Meeting the Foster Carer

A meeting with the foster carer was arranged. I hadn’t positioned in my mind how significant this would be. We sat there staring at the women who had cared for our little one as if they were her own. Knowing that they would never be. Knowing that one day they’d care for them no more. What an incredible thing to do. She’d been doing it for many years. Had been involved in many adoptions. Supported many children to return to birth families. What an incredible person. Reuniting families. Bringing new families together. A fellow adoptive mum once said to me – “without foster carers, there would be no us”. This couldn’t be more true.

She knew every tiny detail about our child. She talked lovingly. With joy. Certainty. Protectively. I felt an immediate pressure to get everything right. I couldn’t let her down. I wondered how on earth she did what she did. Worried how she would feel – cope – when the day came to say goodbye.

I kept thinking I hope she liked us. What if we were sitting there and she was thinking that we weren’t right. That we didn’t seem suitable to be parents. What would she do about it? Who would she tell? How would this impact matching panel? Might they say “no” now? Like I always do, I over thought it. But I couldn’t help but question how I could ever do as good a job as her.

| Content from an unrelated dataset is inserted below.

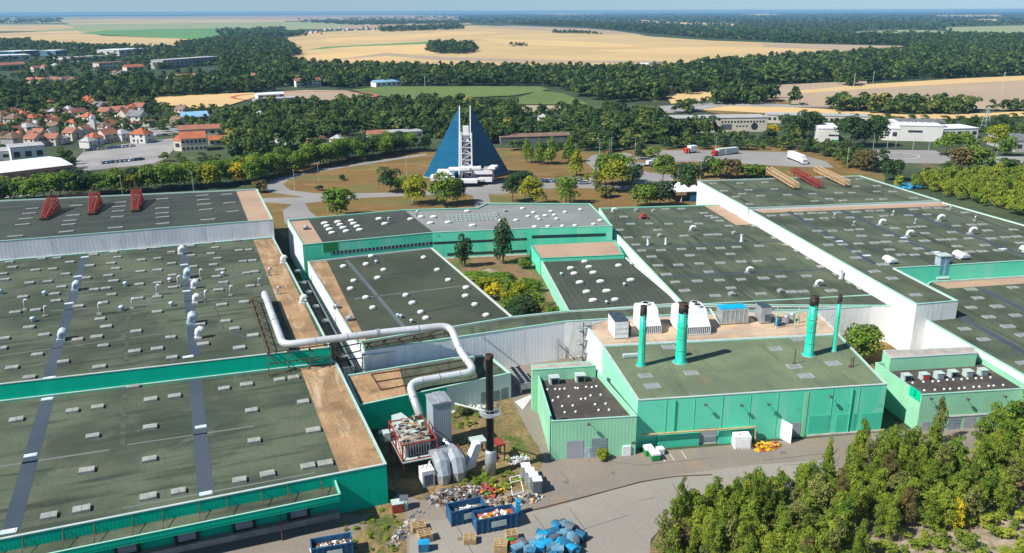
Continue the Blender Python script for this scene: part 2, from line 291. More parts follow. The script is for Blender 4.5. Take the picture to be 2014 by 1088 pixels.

Don’t get me wrong, the feeling was also incredible. We were talking about our child. Not just a hypothetical scenario. Not an “if you were approved”. Not an “if you were matched”. We were all these things now. Finally going to be mummy and daddy. But it was strange talking in such detail having never met. I found it a lot to get my head around.

I wrote absolutely everything down. Verbatim. Listened intently as she relayed their daily life together. Likes and dislikes. What caused upset. What to do to provide comfort. I remember paying particular attention to things like bowel movements! I was surprised that they seemingly lived such a normal life – going to singing classes, soft play, playgroups. Just like mother and child. Why wouldn’t they? I don’t know. Did I think they just stayed in 24-7 waiting for us to turn up to take over? They’d even been away on a holiday. Our child had 100% lived a full life there. It’s crazy to look back at these thoughts. At my naivety. But it really hit me that we had a very difficult time ahead. Amongst all the joy, there would be upset for everyone. Separation. My heart was bursting. But my head was whizzing.

I’d bought some sleep-suits and a book to give as gifts. For some reason I felt awkward about this – like I had to ask permission. Fumbling the words “would it be ok if” “are you sure you don’t mind…”. This remarkable lady of course very gladly took them. Our first gifts. The first of many.

We are still in awe at the role foster carers play in bringing families together. They provide love, security and safety. Often to traumatised and vulnerable children at the most difficult of times. A lot of adoption forums focus on the difficulties of separation from birth families. Of course, this is quite right and absolutely true. But there is a whole different separation to prepare for when they leave foster families. Foster carers often take the brunt of uncertainties and fears. Support children as they express their feelings, not just emotionally, but often physically. They may have shown these children the only stability they’ve ever experienced. Of course they are going to be upset to leave them. Will miss them. Foster carers steady them, until we – their adoptive parents – are ready to take over. And it wouldn’t be long before we could do just that.

Thankfully, everything went smoothly at matching panel . We had the same set of nerves as we’d had for approval panel, but uncharacteristically for me, I was actually much more confident. We knew so much more about our child now and already had a strong connection. We were able to talk about them with such certainty that they were “the one”. Because we felt it. Surely, we hadn’t got this far and the match would be rejected. I was right – we were unanimously approved. We were over the moon. At last, all the stars had aligned. Our dreams really were coming true.